#### Prompt:
Extract all lines from the data beneath that include the word "Random".

#### Supplied information:
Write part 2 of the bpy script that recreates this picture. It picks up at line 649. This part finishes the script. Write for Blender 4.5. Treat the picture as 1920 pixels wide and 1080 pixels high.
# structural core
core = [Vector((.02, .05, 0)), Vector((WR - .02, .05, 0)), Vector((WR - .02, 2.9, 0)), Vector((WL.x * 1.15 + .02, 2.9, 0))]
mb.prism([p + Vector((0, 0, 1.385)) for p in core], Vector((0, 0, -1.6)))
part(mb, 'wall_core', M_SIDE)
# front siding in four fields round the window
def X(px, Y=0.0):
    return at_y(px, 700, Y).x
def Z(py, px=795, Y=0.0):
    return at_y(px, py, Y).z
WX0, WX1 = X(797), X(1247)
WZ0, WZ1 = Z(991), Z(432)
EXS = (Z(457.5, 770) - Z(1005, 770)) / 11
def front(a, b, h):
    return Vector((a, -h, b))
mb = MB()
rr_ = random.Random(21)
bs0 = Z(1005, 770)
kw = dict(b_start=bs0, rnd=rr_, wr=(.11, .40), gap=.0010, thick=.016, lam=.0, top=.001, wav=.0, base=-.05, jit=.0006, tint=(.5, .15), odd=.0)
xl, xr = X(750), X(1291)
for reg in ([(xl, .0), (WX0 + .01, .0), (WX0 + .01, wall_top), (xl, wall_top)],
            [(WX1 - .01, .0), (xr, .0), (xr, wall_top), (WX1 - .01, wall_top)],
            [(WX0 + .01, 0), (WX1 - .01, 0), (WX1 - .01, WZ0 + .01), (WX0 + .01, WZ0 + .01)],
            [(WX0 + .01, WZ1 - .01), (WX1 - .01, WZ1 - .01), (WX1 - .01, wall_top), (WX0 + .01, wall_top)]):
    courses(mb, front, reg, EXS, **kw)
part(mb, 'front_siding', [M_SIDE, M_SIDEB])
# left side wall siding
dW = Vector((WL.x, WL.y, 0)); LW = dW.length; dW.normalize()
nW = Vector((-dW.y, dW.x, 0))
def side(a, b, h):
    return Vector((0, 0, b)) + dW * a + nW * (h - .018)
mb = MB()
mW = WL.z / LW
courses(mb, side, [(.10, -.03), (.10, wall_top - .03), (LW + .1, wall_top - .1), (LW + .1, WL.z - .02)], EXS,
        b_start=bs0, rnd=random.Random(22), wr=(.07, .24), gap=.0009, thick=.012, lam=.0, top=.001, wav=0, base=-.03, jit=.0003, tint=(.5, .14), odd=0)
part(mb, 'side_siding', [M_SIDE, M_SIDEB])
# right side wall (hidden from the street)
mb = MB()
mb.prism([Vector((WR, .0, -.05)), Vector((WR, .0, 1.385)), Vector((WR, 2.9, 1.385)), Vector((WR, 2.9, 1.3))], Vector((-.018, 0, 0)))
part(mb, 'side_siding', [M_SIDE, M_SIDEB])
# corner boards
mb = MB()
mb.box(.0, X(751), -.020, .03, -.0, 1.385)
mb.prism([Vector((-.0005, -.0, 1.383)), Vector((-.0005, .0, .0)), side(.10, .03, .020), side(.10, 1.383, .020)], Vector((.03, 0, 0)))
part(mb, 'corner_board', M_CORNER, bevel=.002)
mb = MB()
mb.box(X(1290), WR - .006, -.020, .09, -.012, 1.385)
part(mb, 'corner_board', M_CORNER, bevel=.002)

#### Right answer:
rr_ = random.Random(21)
        b_start=bs0, rnd=random.Random(22), wr=(.07, .24), gap=.0009, thick=.012, lam=.0, top=.001, wav=0, base=-.03, jit=.0003, tint=(.5, .14), odd=0)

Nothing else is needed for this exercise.